You can host stuff on your network that is accessible outside of it without port forwarding.
You can have zero configuration address discovery in a way that is simpler than IPv4.
You don’t need to worry about what happens when you get to over 200 devices on your local network (not unheard of in at home networks when you start adding IoT devices.
You can have stable addresses across ISPs if you bring your own prefix or use a tunnel.
You save money by not renting IPv4 addresses.
You don’t get as easily blacklisted for email delivery since you dot. Share a /24 with a bunch of spammers.
This is before you get into P2P networking without having to rely on a third party relay.
> You can host stuff on your network that is accessible outside of it without port forwarding
Why is this an advantage? As in, what's the downside to having to port forward?
Because port forwarding is done in addition to firewall rules. So it is extra work. And because a lot of devices can’t do UPnP. And because port forwarding at a “large” scale is not good. There are only so many ports.
> So it is extra work
It really isn't, it's the same declaration in your config, and then your automation makes your devices make it happen.
Depends on what you are using for your router and your firewall. Not everything runs on an Asus router from Best Buy.
My fortigate clusters do both natting and session based firewalls. I configure them via a pull request into git which is approved by a second person and applies the config automatically.
I assume that Palo Alto have similar APIs.
My routers don't do anything at layer 4, the fortigates advertise default routes via BGP into the core switches, which route everything.
Now of course you need to make sure that your traffic going out of one firewall comes back via the same firewall, that's trivial to handle though, and is required for session based firewalling.
Plesae don't tell me that "ipv6 is better" because you are still logging into network devices and making changes like its 1999?
You can set up p2p connections using a server only to do connection setup/firewall punching instead of relaying all traffic (e.g. for voice/video calling or hosting a game). You can also have more than 1 computer using the same port on a network.
I get most of your points but from experience it just doesn't work out very well. For example I get a different /64 (or was it /60?) prefix every day from my ISP. I complained about it and the reply was that they don't offer a stable prefix for non-business customer. Your point with email is something I didn't experience. I could never get email on ipv6 only to work because the mailservers I wanted to send mail to were ipv4 only...
That is very unfortunate and where pressuring the ISP becomes necessary for a bit. You can always route your IPv6 traffic through a relay of your choice to get a stable prefix but I 100% agree that it isn’t fun.
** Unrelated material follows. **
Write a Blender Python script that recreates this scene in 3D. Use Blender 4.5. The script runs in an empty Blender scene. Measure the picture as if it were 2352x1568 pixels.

> You can have zero configuration address discovery in a way that is simpler than IPv4.
SLAAC is great, unless you want to be able to be able to register devices ex. so you can add them to DNS, at which point it becomes a liability.
> You can have stable addresses across ISPs if you bring your own prefix or use a tunnel.
I do really like that, yes. Being able to do a VPN and not worry about colliding with other RFC 1918 users is great.
> You don’t get as easily blacklisted for email delivery since you dot. Share a /24 with a bunch of spammers.
Anyone doing blacklisting by IP just blacklists subnets or ASs, so I really doubt that this is better.